Organizing his own orchestra in 1919, he then plied the newly formed Orpheum Circuit, a federation of vaudeville houses and movie theaters that stretched across the country. His orchestra, called Earl Wood and His Music Masters, toured the Upper Midwest in a route that took them from St. Louis to Chicago to Minneapolis/St. Paul.

By the time talkies came in around 1930, burlesque houses were gone, pit orchestras for silent movies were history and the Orpheum Circuit had morphed into the movie studio RKO.
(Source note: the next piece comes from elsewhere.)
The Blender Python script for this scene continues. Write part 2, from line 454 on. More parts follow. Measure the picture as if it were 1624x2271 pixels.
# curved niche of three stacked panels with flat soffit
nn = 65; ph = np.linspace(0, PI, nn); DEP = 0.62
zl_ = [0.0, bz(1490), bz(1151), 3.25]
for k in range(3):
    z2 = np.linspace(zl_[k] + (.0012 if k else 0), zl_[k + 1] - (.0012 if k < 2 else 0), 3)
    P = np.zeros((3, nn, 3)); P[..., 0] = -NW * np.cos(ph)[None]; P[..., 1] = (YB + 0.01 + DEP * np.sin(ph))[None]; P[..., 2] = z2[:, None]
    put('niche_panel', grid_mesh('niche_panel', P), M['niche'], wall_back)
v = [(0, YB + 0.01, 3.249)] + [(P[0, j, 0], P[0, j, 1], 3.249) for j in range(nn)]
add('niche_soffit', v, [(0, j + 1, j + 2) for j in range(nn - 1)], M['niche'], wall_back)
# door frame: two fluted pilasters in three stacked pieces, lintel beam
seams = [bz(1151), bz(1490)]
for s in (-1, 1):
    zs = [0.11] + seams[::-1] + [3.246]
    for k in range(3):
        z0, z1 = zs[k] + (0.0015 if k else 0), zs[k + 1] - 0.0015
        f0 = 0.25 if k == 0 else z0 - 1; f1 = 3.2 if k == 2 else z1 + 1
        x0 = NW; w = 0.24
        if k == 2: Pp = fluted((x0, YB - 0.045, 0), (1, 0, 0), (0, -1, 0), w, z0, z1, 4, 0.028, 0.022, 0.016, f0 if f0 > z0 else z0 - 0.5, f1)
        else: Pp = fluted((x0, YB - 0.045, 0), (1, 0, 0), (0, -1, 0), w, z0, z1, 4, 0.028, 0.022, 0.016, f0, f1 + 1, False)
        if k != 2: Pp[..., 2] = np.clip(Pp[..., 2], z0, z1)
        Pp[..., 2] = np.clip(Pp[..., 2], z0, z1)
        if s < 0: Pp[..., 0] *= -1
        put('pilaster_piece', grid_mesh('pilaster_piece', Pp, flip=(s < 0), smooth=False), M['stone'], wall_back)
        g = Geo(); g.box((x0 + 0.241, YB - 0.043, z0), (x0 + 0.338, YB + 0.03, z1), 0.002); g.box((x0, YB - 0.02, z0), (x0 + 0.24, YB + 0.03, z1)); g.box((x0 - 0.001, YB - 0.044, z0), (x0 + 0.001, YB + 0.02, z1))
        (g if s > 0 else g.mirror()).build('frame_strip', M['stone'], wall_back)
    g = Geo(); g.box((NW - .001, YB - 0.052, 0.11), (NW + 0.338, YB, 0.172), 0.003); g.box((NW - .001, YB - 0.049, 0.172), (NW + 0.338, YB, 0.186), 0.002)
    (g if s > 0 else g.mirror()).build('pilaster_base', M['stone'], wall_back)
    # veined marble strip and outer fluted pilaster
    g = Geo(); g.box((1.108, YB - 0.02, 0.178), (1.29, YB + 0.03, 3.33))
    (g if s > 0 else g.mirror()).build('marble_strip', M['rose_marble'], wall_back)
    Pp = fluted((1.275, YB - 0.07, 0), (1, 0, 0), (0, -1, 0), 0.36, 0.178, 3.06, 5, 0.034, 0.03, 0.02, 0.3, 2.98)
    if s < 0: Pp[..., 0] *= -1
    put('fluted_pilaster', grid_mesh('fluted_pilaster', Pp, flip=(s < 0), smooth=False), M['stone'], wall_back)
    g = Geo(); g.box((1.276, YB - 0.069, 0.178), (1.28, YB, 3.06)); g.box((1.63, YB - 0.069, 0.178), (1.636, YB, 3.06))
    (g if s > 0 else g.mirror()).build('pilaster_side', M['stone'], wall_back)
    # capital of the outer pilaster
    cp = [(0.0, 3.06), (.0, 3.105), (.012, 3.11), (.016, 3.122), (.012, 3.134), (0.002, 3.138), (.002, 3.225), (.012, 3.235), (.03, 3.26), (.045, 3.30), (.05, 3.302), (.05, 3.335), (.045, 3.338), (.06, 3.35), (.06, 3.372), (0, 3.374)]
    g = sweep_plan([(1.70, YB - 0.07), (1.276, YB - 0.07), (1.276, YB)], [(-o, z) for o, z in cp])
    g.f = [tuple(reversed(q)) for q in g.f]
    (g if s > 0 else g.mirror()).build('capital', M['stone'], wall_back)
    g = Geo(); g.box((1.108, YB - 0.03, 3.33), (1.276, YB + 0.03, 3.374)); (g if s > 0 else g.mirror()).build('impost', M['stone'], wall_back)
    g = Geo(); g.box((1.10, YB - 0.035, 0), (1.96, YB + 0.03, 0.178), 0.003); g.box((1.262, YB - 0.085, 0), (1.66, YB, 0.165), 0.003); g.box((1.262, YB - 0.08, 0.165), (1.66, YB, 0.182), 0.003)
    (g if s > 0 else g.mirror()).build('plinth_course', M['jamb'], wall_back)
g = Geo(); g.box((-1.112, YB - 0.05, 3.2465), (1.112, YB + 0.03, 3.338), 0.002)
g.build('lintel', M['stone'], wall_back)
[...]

With a young family, including my mother, Earl and my grandmother Nellie (she and her sisters — Binah, Kiza et. al. — were all named after my great-grandfather’s favorite mules) faced the twin specters of unemployment and the Great Depression, so he turned to racketeering.

My grandfather’s choice of rackets was pinball machines that operated on punch cards that could be redeemed for money by barkeeps. If you won a game, you might make 15 cents for your efforts.

So, up and down the Mississippi from Dubuque, Iowa, to Minneapolis, Earl would bribe police chiefs and mayors of little river towns to put his pinball machines in their community’s bars.

Collections might take a week and by the time he got home, he’d place sacks of nickels on the dining table, place his revolver, nightstick and black jack next to them and have the family roll nickels.

Later in life he bought several cabins along the Mississippi, amassed a dozen flat-bottomed duck boats and became a hunting and fishing guide, raising nightcrawlers for bait, as well as a black lab that he taught to fetch him tools while at his docks. (“Blackie, get me the hammer from the skunk house.” And Blackie would.)

Nope, nothin’ beat fun when we summered at Earl’s little patch of paradise on the Mississippi. Just thought I’d share.